In contrast, if you visit the Royal Yacht Britannia, now moored in Edinburgh, you’ll see that our present Queen spent many a night touring her realm … in a very narrow and Spartan single.  The age of the state bed is definitively over, but visit some of the grand houses in Trust care and you’ll glean a glimpse of the sheer extravagance of past royal bedtimes.

4 thoughts on “A re-post, on royal bedrooms of the past…

  1. Nick van V.

    Wonderful show last night, a real treat for those of us on this side of the water. Thanks, Dr. Worsley!

  2. Jim Chapman

    Dear Dr. Lucy Worsley,

    At last, one of your programs finally aired on our PBS television network in America. A very informative and entertaining program! You look lovely in red, by the way. I applaud your devoted “undercover” work in making this production possible.

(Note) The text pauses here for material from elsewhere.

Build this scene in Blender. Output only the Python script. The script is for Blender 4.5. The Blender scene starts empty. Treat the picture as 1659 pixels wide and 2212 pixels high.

    Your admirer in North Carolina

  3. Brian Hapeman

    The only thing better than reading history is seeing it presented by the delightful Dr. Worsley. The gleam in her eyes is the sign that the enthusiastic presentation is heartfelt.

  4. Karen Lett

    I had a great time watching this on my local PBS channel WNTP Nashville. It would be lovely to see more “Tales From the Royal…” episodes. Maybe Kitchens, (With)Drawing Room, Gardens, etc. Yes!